Information shown ::

════

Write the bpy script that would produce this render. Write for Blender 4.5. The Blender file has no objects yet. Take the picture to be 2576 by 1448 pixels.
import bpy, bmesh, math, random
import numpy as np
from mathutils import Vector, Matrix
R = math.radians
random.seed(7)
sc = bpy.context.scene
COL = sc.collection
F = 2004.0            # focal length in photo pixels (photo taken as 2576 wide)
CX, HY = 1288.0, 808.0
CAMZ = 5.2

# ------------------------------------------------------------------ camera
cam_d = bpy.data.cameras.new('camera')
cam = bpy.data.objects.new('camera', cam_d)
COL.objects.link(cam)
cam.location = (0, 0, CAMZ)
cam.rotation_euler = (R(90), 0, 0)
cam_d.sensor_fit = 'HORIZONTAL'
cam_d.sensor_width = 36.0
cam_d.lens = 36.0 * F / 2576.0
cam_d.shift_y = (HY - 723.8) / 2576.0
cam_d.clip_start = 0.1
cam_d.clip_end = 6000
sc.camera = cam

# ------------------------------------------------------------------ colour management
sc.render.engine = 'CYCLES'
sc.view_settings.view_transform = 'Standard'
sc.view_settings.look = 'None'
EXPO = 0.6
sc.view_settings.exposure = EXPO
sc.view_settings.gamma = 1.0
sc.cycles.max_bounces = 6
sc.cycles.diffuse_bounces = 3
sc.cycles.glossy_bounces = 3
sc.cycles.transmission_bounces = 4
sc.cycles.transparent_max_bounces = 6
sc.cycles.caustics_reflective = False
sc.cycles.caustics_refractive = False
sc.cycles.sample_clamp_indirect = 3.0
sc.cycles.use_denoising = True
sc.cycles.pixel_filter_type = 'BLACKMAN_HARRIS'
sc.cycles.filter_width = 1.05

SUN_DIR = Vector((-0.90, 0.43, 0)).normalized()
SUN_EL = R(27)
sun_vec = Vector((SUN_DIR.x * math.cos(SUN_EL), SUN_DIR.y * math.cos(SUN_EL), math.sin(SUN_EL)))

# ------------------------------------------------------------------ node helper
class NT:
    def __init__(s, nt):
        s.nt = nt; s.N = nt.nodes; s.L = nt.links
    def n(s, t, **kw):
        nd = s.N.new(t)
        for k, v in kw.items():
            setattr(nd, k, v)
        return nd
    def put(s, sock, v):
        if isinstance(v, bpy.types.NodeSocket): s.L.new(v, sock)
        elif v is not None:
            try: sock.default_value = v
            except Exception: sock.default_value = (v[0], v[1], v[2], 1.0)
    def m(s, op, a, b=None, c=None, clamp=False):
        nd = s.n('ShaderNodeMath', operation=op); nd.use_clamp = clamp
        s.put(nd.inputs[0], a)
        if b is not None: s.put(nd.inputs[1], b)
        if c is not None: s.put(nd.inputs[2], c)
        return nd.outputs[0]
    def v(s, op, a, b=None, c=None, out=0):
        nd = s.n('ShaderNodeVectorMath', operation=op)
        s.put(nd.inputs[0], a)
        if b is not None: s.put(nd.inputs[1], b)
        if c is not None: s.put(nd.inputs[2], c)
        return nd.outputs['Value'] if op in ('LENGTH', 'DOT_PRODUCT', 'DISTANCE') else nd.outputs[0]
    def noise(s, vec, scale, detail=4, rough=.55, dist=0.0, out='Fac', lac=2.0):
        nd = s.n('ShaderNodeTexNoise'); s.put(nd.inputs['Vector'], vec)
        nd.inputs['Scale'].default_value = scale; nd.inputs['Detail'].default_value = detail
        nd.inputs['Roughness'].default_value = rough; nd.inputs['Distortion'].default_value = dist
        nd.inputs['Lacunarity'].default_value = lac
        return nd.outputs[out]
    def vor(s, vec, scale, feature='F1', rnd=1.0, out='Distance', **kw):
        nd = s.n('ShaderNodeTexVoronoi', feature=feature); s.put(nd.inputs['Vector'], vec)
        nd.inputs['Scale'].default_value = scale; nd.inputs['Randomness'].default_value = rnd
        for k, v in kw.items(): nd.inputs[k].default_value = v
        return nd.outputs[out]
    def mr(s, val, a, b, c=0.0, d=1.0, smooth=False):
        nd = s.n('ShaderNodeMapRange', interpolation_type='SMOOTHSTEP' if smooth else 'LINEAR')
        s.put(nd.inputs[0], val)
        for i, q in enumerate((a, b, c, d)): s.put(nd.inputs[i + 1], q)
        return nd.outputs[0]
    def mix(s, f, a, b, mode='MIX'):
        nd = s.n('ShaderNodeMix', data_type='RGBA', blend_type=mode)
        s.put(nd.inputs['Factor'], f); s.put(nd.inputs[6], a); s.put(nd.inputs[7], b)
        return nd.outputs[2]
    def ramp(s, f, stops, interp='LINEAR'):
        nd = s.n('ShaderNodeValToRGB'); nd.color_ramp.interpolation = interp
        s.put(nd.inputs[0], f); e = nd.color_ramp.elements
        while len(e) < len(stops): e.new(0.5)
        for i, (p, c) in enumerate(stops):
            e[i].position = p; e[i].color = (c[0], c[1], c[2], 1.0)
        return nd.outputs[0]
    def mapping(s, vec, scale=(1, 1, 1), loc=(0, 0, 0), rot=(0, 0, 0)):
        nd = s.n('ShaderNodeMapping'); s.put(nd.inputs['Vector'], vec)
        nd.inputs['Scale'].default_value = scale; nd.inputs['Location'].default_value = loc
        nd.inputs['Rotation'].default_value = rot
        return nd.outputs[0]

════

Exercise :: Starting with the first line of the data above, copy each line exactly until you reach the line with "sc.camera = cam"; include that line as well.

Written response ::
Write the bpy script that would produce this render. Write for Blender 4.5. The Blender file has no objects yet. Take the picture to be 2576 by 1448 pixels.
import bpy, bmesh, math, random
import numpy as np
from mathutils import Vector, Matrix
R = math.radians
random.seed(7)
sc = bpy.context.scene
COL = sc.collection
F = 2004.0            # focal length in photo pixels (photo taken as 2576 wide)
CX, HY = 1288.0, 808.0
CAMZ = 5.2

# ------------------------------------------------------------------ camera
cam_d = bpy.data.cameras.new('camera')
cam = bpy.data.objects.new('camera', cam_d)
COL.objects.link(cam)
cam.location = (0, 0, CAMZ)
cam.rotation_euler = (R(90), 0, 0)
cam_d.sensor_fit = 'HORIZONTAL'
cam_d.sensor_width = 36.0
cam_d.lens = 36.0 * F / 2576.0
cam_d.shift_y = (HY - 723.8) / 2576.0
cam_d.clip_start = 0.1
cam_d.clip_end = 6000
sc.camera = cam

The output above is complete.